Title officers and escrow officers are a good source of information. Their contact information is noted in the PTR. If there is a problem or concern with title, the title officer should be contacted, as well as the escrow officer closing the transaction. If a buyer wants their broker to make the contact and get additional information from title or escrow, extreme caution should be exercised in making sure that the information obtained is clear and correct. While good notes are helpful, I suggest confirming all important information in email, identifying the nature of the problem, and what the title or escrow officer says is necessary to correct the matter. The email should copy the client on all communications, with the invitation for the client to ask any questions or voice any concerns. The broker’s job is not necessarily to answer the technical questions, but to get the client to the proper expert, or to encourage the client to contact their own attorney.
When the information is discussed with the client, it should be done with the caveat that the broker is not an expert in these matters, and that the client should conduct their own investigation, either through legal counsel of their choice, or another expert, to verify the nature of the problem and the solution. In all instances, brokers should check with their managing principal broker for directions, advice, and assistance. ~PCQ
[1] The preliminary title report (“PTR”) is issued at the start of purchase and sale transaction, i.e. shortly after escrow is opened. It gives the parties a snapshot of what purports to be all of the matters appearing on the public record affecting the property, such as easements, liens, mortgages, property taxes, etc. The OREF Sale Agreement makes the buyer’s satisfaction with the PTR a contingency to closing. If the PTR discloses the existence of a problematic recorded encumbrance on title, the buyer would typically raise it as an objection, and the parties would try to negotiate a solution to the problem. If nothing can be negotiated, the buyer must decide whether to terminate the transaction and obtain a full refund of the deposit, or accept the encumbrance on title after closing. The title company can amend, update, supplement, or correct the PTR all the way up to closing. At the time of closing, the company makes a final check of the record title, to assure itself that it has all of the latest information. Then it issues the title insurance policy. If the company did everything right, the policy will show all of the recorded matters appearing on the public record as “exceptions’, i.e. those matters that are excluded from coverage. Generally, the only time the company has to pay a claim is when it misses something, and fails to show it as an “exception” on the report. So, the insurance policy is really a “guarantee” by the company that at closing, it has, through the PTR and policy, notified the buyer of everything on the public record affecting the property. Thus, title insurance is more akin to a warranty that the information is current and correct. Thus, it is not “insurance” as we normally think of insurance, where companies insure against “risks” such as illness in a health policy, death in a life policy, and fire or storm in a casualty policy. With title insurance, the “risk” has been eliminated or reduced by examiners checking the public record, and excluding those matters from coverage. This is why title insurance carriers have far few losses than typical insurance carriers, where there is true risk, actuarially speaking.

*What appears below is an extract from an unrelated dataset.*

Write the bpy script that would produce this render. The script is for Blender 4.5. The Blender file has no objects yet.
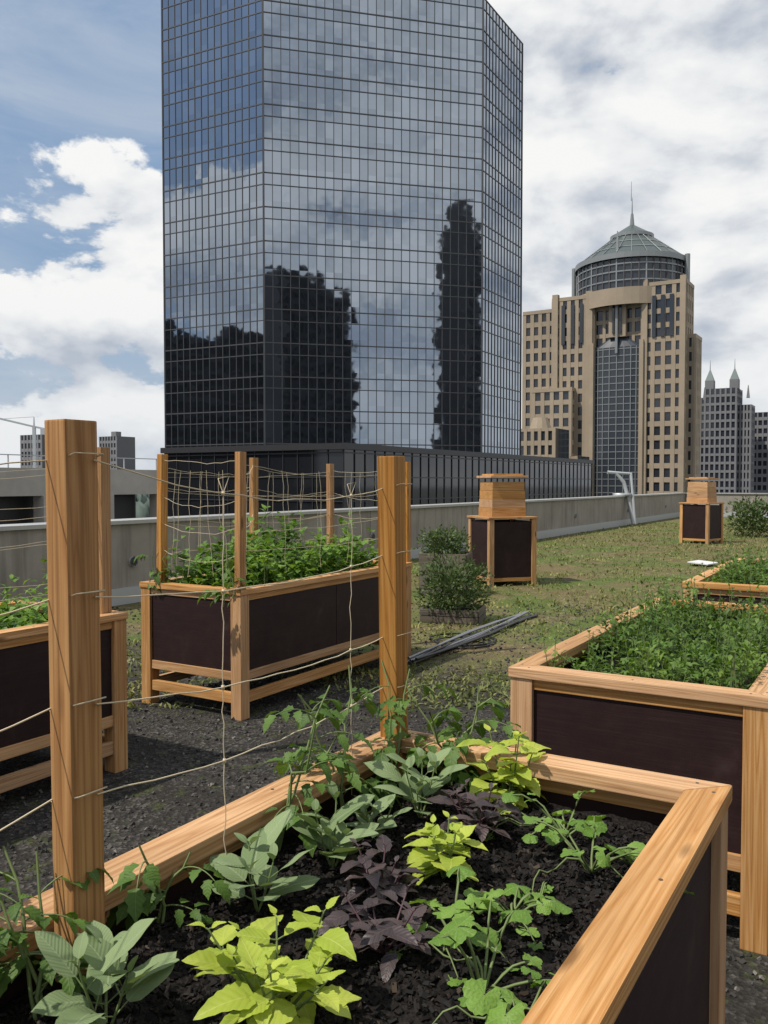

[2] An owner’s policy is the type of title insurance policy issued to buyers in residential real estate transactions, containing the standard exceptions and special exceptions, as discussed above. These policies are different than those issued to lenders who make purchase money loans to buyers and take back a note and trust deed. Lender’s policies have fewer standard exceptions – or to put it another way, lender’s policies of title insurance offer better coverage than that given to buyers.
[3] Title companies in Oregon usually provide buyers with a “free” special endorsement against unrecorded construction liens in those cases in which the buyer is obtaining financing, since the buyer is already paying for the lender’s policy of title insurance, which has this extended coverage. But beware! For cash buyers, i.e. with no lenders, the “free” endorsement opportunity doesn’t exist, so buyer’s purchasing new construction with cash should address this issue in their offer of purchase – e.g. asking the seller to pay for the extended lien coverage.
[4] A “chain of title” refers to the successive recorded conveyances and other events, such as easement, liens, mortgages, etc. affecting a particular property. Since every grantor conveying title to property must have first been a grantee, these successive conveyances form, metaphorically, a “chain”, linking the first conveyance to the last.
[5] While there were real estate classes in law school, they dealt with the legal aspects of property, and not the nuts and bolts of reading PTRs. Perhaps this has changed, but I doubt it; this is real world experience that is not usually addressed in law school, unless it offers some practicum courses taught by title experts.